START SUPPLIED DATA

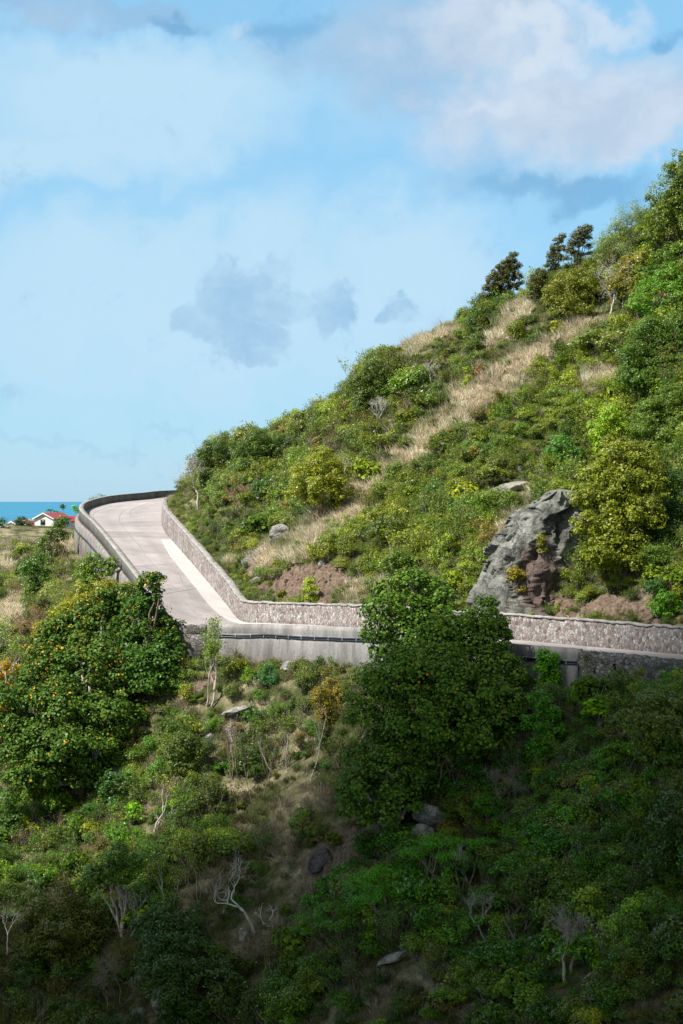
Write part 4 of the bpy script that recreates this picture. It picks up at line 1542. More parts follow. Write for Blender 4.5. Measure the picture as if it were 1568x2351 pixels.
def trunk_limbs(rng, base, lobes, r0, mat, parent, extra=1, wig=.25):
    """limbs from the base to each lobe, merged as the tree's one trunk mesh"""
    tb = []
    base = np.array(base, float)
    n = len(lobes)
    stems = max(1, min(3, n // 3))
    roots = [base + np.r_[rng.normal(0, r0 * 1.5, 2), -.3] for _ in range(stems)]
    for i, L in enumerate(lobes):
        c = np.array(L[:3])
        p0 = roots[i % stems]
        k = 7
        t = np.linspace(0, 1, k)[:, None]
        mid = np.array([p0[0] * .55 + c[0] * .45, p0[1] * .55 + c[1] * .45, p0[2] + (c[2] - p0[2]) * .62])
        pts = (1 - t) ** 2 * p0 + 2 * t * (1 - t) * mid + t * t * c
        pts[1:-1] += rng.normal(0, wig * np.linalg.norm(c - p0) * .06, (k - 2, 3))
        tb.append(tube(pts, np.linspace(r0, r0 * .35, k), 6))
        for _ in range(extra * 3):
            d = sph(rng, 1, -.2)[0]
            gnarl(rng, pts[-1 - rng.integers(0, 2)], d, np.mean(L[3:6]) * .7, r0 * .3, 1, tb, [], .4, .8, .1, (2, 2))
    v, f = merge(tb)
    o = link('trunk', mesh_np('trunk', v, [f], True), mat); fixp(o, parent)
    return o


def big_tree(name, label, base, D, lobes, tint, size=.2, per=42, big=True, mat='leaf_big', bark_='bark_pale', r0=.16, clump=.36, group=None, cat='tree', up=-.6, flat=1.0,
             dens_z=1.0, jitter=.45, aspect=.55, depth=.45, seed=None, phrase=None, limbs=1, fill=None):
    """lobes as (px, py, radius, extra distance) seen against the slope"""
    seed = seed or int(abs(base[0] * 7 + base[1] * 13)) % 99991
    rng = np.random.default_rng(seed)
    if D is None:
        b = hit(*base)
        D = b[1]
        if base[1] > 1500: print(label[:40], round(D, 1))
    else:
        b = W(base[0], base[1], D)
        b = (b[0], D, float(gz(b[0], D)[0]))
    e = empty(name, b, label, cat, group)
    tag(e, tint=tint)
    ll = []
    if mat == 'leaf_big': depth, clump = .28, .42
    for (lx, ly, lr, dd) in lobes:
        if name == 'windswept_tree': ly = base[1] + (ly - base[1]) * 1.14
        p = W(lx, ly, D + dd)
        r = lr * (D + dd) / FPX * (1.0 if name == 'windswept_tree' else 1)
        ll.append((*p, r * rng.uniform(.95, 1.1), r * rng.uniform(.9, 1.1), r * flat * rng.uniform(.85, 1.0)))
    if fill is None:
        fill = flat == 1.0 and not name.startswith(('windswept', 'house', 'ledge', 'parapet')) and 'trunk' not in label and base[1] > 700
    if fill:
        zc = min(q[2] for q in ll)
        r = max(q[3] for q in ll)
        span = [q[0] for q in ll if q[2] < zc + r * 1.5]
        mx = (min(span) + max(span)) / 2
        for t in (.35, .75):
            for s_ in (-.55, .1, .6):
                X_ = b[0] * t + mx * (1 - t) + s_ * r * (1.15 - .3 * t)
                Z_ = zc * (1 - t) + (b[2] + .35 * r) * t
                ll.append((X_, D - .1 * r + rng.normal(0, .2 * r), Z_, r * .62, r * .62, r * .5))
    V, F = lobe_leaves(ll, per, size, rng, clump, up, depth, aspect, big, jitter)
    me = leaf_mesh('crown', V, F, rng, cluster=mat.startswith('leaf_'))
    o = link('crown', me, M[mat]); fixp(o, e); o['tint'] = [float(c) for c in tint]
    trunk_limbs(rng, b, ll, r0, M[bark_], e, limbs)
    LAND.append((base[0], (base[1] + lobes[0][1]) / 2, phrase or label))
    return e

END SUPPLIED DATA

TASK OBJECTIVE:
Repeat the material above word for word and skip every image in it.

ANSWER TO THIS PROBLEM:
Write part 4 of the bpy script that recreates this picture. It picks up at line 1542. More parts follow. Write for Blender 4.5. Measure the picture as if it were 1568x2351 pixels.
def trunk_limbs(rng, base, lobes, r0, mat, parent, extra=1, wig=.25):
    """limbs from the base to each lobe, merged as the tree's one trunk mesh"""
    tb = []
    base = np.array(base, float)
    n = len(lobes)
    stems = max(1, min(3, n // 3))
    roots = [base + np.r_[rng.normal(0, r0 * 1.5, 2), -.3] for _ in range(stems)]
    for i, L in enumerate(lobes):
        c = np.array(L[:3])
        p0 = roots[i % stems]
        k = 7
        t = np.linspace(0, 1, k)[:, None]
        mid = np.array([p0[0] * .55 + c[0] * .45, p0[1] * .55 + c[1] * .45, p0[2] + (c[2] - p0[2]) * .62])
        pts = (1 - t) ** 2 * p0 + 2 * t * (1 - t) * mid + t * t * c
        pts[1:-1] += rng.normal(0, wig * np.linalg.norm(c - p0) * .06, (k - 2, 3))
        tb.append(tube(pts, np.linspace(r0, r0 * .35, k), 6))
        for _ in range(extra * 3):
            d = sph(rng, 1, -.2)[0]
            gnarl(rng, pts[-1 - rng.integers(0, 2)], d, np.mean(L[3:6]) * .7, r0 * .3, 1, tb, [], .4, .8, .1, (2, 2))
    v, f = merge(tb)
    o = link('trunk', mesh_np('trunk', v, [f], True), mat); fixp(o, parent)
    return o


def big_tree(name, label, base, D, lobes, tint, size=.2, per=42, big=True, mat='leaf_big', bark_='bark_pale', r0=.16, clump=.36, group=None, cat='tree', up=-.6, flat=1.0,
             dens_z=1.0, jitter=.45, aspect=.55, depth=.45, seed=None, phrase=None, limbs=1, fill=None):
    """lobes as (px, py, radius, extra distance) seen against the slope"""
    seed = seed or int(abs(base[0] * 7 + base[1] * 13)) % 99991
    rng = np.random.default_rng(seed)
    if D is None:
        b = hit(*base)
        D = b[1]
        if base[1] > 1500: print(label[:40], round(D, 1))
    else:
        b = W(base[0], base[1], D)
        b = (b[0], D, float(gz(b[0], D)[0]))
    e = empty(name, b, label, cat, group)
    tag(e, tint=tint)
    ll = []
    if mat == 'leaf_big': depth, clump = .28, .42
    for (lx, ly, lr, dd) in lobes:
        if name == 'windswept_tree': ly = base[1] + (ly - base[1]) * 1.14
        p = W(lx, ly, D + dd)
        r = lr * (D + dd) / FPX * (1.0 if name == 'windswept_tree' else 1)
        ll.append((*p, r * rng.uniform(.95, 1.1), r * rng.uniform(.9, 1.1), r * flat * rng.uniform(.85, 1.0)))
    if fill is None:
        fill = flat == 1.0 and not name.startswith(('windswept', 'house', 'ledge', 'parapet')) and 'trunk' not in label and base[1] > 700
    if fill:
        zc = min(q[2] for q in ll)
        r = max(q[3] for q in ll)
        span = [q[0] for q in ll if q[2] < zc + r * 1.5]
        mx = (min(span) + max(span)) / 2
        for t in (.35, .75):
            for s_ in (-.55, .1, .6):
                X_ = b[0] * t + mx * (1 - t) + s_ * r * (1.15 - .3 * t)
                Z_ = zc * (1 - t) + (b[2] + .35 * r) * t
                ll.append((X_, D - .1 * r + rng.normal(0, .2 * r), Z_, r * .62, r * .62, r * .5))
    V, F = lobe_leaves(ll, per, size, rng, clump, up, depth, aspect, big, jitter)
    me = leaf_mesh('crown', V, F, rng, cluster=mat.startswith('leaf_'))
    o = link('crown', me, M[mat]); fixp(o, e); o['tint'] = [float(c) for c in tint]
    trunk_limbs(rng, b, ll, r0, M[bark_], e, limbs)
    LAND.append((base[0], (base[1] + lobes[0][1]) / 2, phrase or label))
    return e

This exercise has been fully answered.